Indépendants touchés
Une inquiétude partagée par Elio Gasser, responsable de l’antenne lausannoise de l’association: «Nous distribuons entre 40 et 55 colis alimentaires par semaine, cela monte à 65 durant les fêtes de fin d’année. Ces derniers mois, nous avons de plus en plus d’indépendants qui ont tout perdu du jour au lendemain et qui n’ont pas droit au chômage.» Pas le temps de s’étendre plus longuement, les six bénévoles présents ce jour-là s’affairent à remplir les caisses destinées aux bénéficiaires. «Les gens doivent réserver leur créneau, ils ne peuvent pas venir sans prévenir, précise Claudine, une bénévole de longue date. En outre, ils ont l’obligation d’habiter à Lausanne et ne peuvent recevoir que quatre colis par année au maximum.» Des colis qui dépendent de l’arrivage du jour, ils contiennent cette semaine notamment des pâtes, du riz, des bananes, des courgettes, mais aussi des couches pour bébé, de l’huile d’olive, des soupes et du fromage.
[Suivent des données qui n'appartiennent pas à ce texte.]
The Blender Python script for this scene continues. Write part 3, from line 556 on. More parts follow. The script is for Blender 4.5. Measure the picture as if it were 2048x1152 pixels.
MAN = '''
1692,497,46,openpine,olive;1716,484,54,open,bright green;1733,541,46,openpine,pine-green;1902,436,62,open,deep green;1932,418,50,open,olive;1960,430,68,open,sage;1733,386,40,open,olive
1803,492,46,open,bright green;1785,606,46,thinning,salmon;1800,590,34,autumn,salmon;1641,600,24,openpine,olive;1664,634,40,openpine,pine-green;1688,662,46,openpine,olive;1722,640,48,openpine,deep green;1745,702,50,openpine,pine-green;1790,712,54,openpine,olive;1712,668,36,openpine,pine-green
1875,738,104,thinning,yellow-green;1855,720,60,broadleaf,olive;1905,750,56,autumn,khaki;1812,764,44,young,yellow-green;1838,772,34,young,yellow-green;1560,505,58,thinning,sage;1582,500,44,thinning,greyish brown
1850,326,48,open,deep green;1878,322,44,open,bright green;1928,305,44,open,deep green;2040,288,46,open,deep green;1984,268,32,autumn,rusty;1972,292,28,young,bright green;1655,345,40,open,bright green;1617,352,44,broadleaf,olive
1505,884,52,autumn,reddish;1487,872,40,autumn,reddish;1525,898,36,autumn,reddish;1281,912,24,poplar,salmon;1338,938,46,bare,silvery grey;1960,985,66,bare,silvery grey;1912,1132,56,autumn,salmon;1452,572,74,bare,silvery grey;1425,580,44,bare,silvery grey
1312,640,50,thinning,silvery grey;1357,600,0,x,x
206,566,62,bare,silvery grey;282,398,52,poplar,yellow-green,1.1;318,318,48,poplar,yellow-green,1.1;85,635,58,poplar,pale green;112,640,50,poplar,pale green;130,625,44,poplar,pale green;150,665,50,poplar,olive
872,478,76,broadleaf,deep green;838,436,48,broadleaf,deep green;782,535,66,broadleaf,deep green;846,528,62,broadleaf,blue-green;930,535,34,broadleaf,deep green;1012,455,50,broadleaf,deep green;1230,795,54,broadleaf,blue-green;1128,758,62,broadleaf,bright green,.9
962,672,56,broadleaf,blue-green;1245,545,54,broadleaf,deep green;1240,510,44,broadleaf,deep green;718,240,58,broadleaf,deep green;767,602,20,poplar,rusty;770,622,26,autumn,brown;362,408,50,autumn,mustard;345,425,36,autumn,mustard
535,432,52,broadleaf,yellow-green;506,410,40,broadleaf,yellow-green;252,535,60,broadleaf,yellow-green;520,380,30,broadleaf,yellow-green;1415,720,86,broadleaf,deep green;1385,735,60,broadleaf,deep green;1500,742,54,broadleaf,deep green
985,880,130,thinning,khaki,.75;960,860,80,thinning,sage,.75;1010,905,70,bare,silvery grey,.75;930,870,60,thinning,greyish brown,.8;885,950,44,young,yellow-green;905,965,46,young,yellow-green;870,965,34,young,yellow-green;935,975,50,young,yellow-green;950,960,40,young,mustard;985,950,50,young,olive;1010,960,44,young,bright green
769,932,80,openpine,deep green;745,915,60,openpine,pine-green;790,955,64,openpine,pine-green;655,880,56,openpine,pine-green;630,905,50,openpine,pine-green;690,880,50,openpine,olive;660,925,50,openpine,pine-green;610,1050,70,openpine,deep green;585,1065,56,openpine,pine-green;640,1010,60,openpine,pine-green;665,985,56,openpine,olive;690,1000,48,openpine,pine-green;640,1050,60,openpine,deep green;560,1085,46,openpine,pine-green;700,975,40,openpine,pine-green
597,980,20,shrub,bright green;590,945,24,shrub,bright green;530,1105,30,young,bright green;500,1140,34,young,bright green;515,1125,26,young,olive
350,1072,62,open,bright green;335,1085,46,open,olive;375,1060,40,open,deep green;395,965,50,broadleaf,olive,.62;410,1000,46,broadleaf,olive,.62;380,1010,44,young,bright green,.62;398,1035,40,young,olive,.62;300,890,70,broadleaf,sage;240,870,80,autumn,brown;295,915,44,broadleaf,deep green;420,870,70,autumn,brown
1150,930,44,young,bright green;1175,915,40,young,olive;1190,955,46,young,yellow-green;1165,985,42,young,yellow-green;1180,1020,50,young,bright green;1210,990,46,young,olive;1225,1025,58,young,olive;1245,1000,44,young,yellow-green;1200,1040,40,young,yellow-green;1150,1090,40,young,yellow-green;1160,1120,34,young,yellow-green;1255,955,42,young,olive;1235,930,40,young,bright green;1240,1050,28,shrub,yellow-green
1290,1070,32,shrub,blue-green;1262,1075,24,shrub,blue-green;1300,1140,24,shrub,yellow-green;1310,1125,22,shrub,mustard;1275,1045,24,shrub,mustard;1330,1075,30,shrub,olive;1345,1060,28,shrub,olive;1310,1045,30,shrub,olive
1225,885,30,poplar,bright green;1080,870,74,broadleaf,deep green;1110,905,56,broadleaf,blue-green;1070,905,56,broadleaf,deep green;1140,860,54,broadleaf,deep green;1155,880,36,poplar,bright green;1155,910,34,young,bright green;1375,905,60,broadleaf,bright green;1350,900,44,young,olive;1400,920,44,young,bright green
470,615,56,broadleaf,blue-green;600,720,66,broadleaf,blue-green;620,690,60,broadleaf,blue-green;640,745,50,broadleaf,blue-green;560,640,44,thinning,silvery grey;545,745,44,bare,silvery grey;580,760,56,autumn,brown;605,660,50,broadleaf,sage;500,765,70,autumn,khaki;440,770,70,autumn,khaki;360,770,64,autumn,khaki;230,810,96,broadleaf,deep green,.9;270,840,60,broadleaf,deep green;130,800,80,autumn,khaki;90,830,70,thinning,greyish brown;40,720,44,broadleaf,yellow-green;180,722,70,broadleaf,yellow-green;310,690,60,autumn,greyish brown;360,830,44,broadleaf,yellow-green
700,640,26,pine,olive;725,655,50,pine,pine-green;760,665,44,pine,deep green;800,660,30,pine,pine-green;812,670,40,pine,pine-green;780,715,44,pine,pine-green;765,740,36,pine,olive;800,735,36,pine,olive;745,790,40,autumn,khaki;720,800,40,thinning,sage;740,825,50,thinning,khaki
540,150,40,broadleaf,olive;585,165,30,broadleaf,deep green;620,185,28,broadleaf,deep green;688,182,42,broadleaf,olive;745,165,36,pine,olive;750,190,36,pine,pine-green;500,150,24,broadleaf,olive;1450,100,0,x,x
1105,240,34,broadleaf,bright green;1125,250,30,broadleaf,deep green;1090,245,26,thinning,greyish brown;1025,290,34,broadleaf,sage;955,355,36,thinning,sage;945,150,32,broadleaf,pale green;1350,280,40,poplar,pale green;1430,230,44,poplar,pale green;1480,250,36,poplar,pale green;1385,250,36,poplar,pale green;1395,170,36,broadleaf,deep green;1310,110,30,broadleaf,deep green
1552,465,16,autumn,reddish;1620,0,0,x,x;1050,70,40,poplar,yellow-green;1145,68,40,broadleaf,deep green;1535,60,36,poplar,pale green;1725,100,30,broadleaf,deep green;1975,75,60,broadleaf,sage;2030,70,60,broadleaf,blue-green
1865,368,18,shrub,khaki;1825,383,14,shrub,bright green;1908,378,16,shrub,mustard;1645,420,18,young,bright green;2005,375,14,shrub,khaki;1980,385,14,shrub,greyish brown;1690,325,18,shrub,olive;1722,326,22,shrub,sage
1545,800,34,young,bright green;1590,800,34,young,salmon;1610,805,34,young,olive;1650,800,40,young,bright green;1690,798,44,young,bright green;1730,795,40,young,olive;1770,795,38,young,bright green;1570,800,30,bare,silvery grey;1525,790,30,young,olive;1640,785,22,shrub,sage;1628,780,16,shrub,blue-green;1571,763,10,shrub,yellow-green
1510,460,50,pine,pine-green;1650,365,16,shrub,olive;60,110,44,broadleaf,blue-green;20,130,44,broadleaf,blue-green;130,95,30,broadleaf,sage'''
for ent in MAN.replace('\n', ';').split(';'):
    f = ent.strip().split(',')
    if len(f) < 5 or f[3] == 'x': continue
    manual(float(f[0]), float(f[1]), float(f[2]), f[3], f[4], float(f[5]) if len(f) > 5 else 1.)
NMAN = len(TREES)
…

Des produits récoltés auprès des magasins, de la CARL (Centrale alimentaire de la région lausannoise), parfois achetés par la Fédération des cartons du cœur ou encore donnés par des particuliers et des entreprises.
Emotion perceptible
La porte s’ouvre enfin, il est 15h. Omar, le premier bénéficiaire, se présente muni d’un grand sac en plastique vide. Il ne le restera pas longtemps, les bénévoles le remplissent généreusement. L’homme repart en les remerciant. Natacha sourit: «Certains sont très discrets, d’autres nous racontent leur vie, c’est souvent très émouvant. On se rend compte que tout le monde peut un jour ou l’autre se retrouver ici. Heureusement, les gens sont très généreux en Suisse, nous recevons beaucoup de dons.» Un autre homme, âgé d’une cinquantaine d’années, fait face aux bénévoles: «C’est la troisième fois que je viens cette année, cela me ferait plaisir d’avoir un peu de pain.» Claudine s’exécute et lui propose des confitures et du beurre de cacahuète, la réponse ne tarde pas: «Oui, volontiers.» Dans la queue qui s’étend désormais sur plus de vingt mètres, un jeune homme est venu avec son frère: «Nous avions une petite entreprise d’événementiel à Lausanne, désormais nous devons mendier pour manger, tout ça à cause de cette maudite pandémie!» A l’intérieur, une petite fille crie son bonheur, les bénévoles viennent de lui donner un petit bonus: deux barres chocolatées…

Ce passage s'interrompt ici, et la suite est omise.